Prompt
Extract the complete data exactly as given.

Dataset excerpt
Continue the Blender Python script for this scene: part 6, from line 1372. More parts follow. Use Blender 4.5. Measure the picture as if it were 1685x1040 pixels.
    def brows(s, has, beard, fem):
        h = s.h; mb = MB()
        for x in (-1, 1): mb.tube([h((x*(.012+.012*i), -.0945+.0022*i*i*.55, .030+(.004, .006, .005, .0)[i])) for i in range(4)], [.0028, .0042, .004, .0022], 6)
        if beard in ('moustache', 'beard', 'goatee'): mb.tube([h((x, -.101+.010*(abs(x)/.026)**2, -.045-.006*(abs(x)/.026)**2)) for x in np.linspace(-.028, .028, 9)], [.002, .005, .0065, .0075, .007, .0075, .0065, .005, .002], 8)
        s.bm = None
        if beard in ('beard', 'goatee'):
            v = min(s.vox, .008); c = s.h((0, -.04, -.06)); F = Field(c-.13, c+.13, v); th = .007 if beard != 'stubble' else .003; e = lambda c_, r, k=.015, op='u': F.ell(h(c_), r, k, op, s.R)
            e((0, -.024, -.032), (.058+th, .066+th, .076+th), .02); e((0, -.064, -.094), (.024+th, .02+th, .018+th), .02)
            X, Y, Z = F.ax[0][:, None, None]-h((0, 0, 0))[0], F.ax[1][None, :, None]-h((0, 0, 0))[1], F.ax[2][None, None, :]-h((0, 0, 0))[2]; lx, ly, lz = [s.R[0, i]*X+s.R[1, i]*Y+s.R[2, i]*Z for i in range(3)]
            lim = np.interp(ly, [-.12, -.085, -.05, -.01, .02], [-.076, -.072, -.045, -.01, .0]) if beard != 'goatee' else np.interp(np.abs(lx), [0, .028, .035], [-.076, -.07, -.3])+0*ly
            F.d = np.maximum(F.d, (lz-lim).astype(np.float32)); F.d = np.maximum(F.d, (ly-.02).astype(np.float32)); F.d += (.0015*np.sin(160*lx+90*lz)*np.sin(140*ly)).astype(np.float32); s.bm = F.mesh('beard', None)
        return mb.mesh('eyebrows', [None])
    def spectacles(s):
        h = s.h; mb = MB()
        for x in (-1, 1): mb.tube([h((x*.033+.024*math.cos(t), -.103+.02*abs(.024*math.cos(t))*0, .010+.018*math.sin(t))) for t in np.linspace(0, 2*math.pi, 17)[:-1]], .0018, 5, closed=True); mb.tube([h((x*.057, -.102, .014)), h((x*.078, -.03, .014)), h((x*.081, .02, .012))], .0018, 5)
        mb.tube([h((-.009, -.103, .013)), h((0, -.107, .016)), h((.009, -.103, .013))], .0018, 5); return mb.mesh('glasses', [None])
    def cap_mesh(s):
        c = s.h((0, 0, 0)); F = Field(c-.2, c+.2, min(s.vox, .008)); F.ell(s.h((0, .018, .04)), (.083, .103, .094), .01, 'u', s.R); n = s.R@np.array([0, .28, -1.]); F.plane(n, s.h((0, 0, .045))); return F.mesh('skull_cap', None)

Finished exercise
Continue the Blender Python script for this scene: part 6, from line 1372. More parts follow. Use Blender 4.5. Measure the picture as if it were 1685x1040 pixels.
    def brows(s, has, beard, fem):
        h = s.h; mb = MB()
        for x in (-1, 1): mb.tube([h((x*(.012+.012*i), -.0945+.0022*i*i*.55, .030+(.004, .006, .005, .0)[i])) for i in range(4)], [.0028, .0042, .004, .0022], 6)
        if beard in ('moustache', 'beard', 'goatee'): mb.tube([h((x, -.101+.010*(abs(x)/.026)**2, -.045-.006*(abs(x)/.026)**2)) for x in np.linspace(-.028, .028, 9)], [.002, .005, .0065, .0075, .007, .0075, .0065, .005, .002], 8)
        s.bm = None
        if beard in ('beard', 'goatee'):
            v = min(s.vox, .008); c = s.h((0, -.04, -.06)); F = Field(c-.13, c+.13, v); th = .007 if beard != 'stubble' else .003; e = lambda c_, r, k=.015, op='u': F.ell(h(c_), r, k, op, s.R)
            e((0, -.024, -.032), (.058+th, .066+th, .076+th), .02); e((0, -.064, -.094), (.024+th, .02+th, .018+th), .02)
            X, Y, Z = F.ax[0][:, None, None]-h((0, 0, 0))[0], F.ax[1][None, :, None]-h((0, 0, 0))[1], F.ax[2][None, None, :]-h((0, 0, 0))[2]; lx, ly, lz = [s.R[0, i]*X+s.R[1, i]*Y+s.R[2, i]*Z for i in range(3)]
            lim = np.interp(ly, [-.12, -.085, -.05, -.01, .02], [-.076, -.072, -.045, -.01, .0]) if beard != 'goatee' else np.interp(np.abs(lx), [0, .028, .035], [-.076, -.07, -.3])+0*ly
            F.d = np.maximum(F.d, (lz-lim).astype(np.float32)); F.d = np.maximum(F.d, (ly-.02).astype(np.float32)); F.d += (.0015*np.sin(160*lx+90*lz)*np.sin(140*ly)).astype(np.float32); s.bm = F.mesh('beard', None)
        return mb.mesh('eyebrows', [None])
    def spectacles(s):
        h = s.h; mb = MB()
        for x in (-1, 1): mb.tube([h((x*.033+.024*math.cos(t), -.103+.02*abs(.024*math.cos(t))*0, .010+.018*math.sin(t))) for t in np.linspace(0, 2*math.pi, 17)[:-1]], .0018, 5, closed=True); mb.tube([h((x*.057, -.102, .014)), h((x*.078, -.03, .014)), h((x*.081, .02, .012))], .0018, 5)
        mb.tube([h((-.009, -.103, .013)), h((0, -.107, .016)), h((.009, -.103, .013))], .0018, 5); return mb.mesh('glasses', [None])
    def cap_mesh(s):
        c = s.h((0, 0, 0)); F = Field(c-.2, c+.2, min(s.vox, .008)); F.ell(s.h((0, .018, .04)), (.083, .103, .094), .01, 'u', s.R); n = s.R@np.array([0, .28, -1.]); F.plane(n, s.h((0, 0, .045))); return F.mesh('skull_cap', None)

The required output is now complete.